Approaches to Evaluating Welfare Reform: Lessons from Five State Demonstrations. C. TREATMENT OF CROSSOVER CASES

10/01/1996

Even under the best circumstances, a fraction of research cases in an experimental welfare evaluation probably will have their original experimental/control status contaminated (as discussed in Chapter IV). Such contamination can arise for several reasons:

  • Research cases relocate to nonresearch sites and receive different policies.
  • Research cases merge with other cases and receive different policies.
  • Cases split off from research cases and receive different policies.
  • Cases have their experimental/control status altered through administrative error or manipulation.

These cases are commonly called crossover cases, since, in each instance, cases "cross over" from one set of policies to another. Some degree of crossover almost always occurs in a random- assignment evaluation.
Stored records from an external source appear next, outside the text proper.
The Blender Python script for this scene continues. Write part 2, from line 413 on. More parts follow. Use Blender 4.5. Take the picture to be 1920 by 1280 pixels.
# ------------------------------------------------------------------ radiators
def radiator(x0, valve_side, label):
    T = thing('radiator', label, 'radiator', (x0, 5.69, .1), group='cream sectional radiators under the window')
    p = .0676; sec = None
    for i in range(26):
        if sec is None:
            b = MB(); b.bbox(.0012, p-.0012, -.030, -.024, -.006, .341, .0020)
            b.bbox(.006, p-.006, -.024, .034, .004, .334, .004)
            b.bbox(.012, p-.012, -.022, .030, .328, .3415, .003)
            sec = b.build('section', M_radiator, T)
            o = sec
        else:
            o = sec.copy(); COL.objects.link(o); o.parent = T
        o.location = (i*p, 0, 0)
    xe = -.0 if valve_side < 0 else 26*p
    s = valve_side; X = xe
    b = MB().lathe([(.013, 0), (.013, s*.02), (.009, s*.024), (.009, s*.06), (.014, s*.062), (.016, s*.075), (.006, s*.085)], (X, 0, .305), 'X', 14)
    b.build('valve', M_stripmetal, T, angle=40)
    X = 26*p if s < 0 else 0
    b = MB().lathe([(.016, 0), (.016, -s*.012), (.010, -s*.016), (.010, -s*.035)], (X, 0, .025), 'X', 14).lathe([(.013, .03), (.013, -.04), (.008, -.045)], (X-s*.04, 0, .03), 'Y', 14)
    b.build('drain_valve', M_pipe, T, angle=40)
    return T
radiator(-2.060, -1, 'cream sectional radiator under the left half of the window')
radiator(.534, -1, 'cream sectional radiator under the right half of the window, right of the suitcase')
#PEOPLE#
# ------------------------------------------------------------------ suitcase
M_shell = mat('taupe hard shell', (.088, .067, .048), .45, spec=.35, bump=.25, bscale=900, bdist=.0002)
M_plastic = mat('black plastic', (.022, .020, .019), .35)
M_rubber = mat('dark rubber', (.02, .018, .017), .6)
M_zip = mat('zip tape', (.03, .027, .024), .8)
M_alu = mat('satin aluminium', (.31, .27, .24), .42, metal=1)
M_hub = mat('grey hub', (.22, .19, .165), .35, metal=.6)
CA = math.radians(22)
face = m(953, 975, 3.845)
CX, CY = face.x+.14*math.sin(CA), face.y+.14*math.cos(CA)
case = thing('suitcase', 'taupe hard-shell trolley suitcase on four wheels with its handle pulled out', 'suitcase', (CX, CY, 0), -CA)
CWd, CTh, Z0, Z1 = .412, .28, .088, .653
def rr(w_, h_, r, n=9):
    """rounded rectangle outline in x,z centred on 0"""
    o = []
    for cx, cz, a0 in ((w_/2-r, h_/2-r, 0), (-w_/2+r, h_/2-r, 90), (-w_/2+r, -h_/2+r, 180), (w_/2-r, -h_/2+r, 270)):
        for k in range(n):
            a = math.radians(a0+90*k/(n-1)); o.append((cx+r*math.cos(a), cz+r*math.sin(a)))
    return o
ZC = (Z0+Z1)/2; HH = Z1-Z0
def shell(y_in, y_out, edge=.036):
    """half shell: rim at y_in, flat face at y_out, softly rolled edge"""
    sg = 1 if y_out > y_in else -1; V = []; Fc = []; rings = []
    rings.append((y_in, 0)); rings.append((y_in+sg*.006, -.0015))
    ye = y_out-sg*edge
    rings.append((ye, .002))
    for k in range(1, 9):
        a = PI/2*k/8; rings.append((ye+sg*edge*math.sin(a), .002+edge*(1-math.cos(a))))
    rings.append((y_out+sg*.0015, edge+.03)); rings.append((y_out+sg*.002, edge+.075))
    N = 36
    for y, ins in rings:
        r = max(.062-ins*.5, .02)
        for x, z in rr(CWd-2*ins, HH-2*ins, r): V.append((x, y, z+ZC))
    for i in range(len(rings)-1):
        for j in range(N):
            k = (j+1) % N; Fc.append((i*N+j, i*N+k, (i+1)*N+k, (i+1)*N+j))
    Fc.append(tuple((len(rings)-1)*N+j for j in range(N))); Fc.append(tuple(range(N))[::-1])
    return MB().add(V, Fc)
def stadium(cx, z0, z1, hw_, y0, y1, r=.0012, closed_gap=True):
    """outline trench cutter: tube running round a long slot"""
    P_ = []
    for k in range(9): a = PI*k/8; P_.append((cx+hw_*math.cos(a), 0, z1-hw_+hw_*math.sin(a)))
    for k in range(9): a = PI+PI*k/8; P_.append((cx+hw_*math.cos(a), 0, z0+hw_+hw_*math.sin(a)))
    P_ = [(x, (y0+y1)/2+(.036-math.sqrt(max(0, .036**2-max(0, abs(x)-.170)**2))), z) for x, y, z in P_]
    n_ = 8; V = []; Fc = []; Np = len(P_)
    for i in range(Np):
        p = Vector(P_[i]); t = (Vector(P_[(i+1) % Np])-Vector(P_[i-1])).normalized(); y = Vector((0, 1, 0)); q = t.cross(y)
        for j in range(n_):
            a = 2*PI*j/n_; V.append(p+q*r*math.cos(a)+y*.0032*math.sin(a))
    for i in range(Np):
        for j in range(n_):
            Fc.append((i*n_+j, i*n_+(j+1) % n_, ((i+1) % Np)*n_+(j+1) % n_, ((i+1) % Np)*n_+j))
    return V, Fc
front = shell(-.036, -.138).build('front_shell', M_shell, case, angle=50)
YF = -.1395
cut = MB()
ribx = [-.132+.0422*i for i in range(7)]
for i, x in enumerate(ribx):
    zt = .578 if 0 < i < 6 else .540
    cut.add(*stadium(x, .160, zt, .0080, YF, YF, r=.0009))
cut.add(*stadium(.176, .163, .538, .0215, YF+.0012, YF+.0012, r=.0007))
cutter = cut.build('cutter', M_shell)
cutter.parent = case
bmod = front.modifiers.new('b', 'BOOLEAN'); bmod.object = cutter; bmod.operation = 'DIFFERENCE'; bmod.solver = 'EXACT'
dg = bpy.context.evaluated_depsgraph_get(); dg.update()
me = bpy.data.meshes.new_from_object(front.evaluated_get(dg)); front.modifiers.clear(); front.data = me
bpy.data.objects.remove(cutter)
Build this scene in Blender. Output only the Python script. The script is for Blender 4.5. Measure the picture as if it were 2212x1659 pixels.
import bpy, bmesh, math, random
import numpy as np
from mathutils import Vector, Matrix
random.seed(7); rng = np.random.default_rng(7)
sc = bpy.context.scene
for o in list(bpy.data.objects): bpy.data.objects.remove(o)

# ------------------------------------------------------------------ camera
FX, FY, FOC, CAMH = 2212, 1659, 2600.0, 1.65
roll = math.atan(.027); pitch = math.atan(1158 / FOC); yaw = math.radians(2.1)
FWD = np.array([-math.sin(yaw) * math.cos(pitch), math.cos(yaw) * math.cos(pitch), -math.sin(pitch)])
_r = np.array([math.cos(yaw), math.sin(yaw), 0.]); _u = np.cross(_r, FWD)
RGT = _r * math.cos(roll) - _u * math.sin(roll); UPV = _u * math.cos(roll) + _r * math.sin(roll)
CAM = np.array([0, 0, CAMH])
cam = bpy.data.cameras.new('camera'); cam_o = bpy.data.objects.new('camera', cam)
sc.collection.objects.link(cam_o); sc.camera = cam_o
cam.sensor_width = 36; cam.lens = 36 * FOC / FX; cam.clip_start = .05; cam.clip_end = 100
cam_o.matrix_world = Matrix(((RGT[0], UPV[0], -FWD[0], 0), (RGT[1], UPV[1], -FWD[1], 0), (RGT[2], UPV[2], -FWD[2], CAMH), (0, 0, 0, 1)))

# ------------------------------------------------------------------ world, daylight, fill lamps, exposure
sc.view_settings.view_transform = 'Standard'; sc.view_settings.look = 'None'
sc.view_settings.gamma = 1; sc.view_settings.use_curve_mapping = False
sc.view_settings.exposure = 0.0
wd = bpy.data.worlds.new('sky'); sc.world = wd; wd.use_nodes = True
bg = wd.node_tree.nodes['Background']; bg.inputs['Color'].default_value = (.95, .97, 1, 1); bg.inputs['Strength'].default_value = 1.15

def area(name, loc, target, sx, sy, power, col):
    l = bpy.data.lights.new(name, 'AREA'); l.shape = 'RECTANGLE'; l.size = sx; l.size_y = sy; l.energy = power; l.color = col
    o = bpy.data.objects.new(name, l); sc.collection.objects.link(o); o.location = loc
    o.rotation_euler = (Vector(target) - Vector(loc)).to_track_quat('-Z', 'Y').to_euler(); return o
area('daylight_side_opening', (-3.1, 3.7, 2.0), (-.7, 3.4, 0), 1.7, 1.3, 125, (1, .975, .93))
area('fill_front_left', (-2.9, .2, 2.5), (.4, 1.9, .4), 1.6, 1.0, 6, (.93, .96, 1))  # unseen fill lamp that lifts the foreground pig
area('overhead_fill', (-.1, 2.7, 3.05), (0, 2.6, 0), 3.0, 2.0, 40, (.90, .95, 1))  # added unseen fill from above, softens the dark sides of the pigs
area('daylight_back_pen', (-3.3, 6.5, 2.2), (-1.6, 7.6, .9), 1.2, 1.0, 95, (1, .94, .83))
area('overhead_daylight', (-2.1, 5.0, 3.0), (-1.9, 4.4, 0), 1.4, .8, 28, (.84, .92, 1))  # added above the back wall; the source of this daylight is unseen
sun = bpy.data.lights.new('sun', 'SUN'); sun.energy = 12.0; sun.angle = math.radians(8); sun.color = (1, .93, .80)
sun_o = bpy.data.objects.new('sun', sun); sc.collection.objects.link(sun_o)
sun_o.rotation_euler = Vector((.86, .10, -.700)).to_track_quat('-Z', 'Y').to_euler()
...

Some terms may be helpful in discussing the implications of crossover. Migrant crossover cases are cases that experience a change in experimental/control status as a result of migration to a nonresearch site; merge/split crossover cases are cases that experience a change in experimental/control status as a result of a case merger or split; and administrative crossover cases are cases that experience a change in experimental/control status as a result of administrative error or manipulation. Crossover-type cases are research cases that would be inclined to migrate, merge, split, or otherwise change experimental/control status under at least one of the two sets of policies (experimental and control). Crossover-type cases include actual crossover cases and cases that would have crossed over had they been assigned to the other experimental/control group.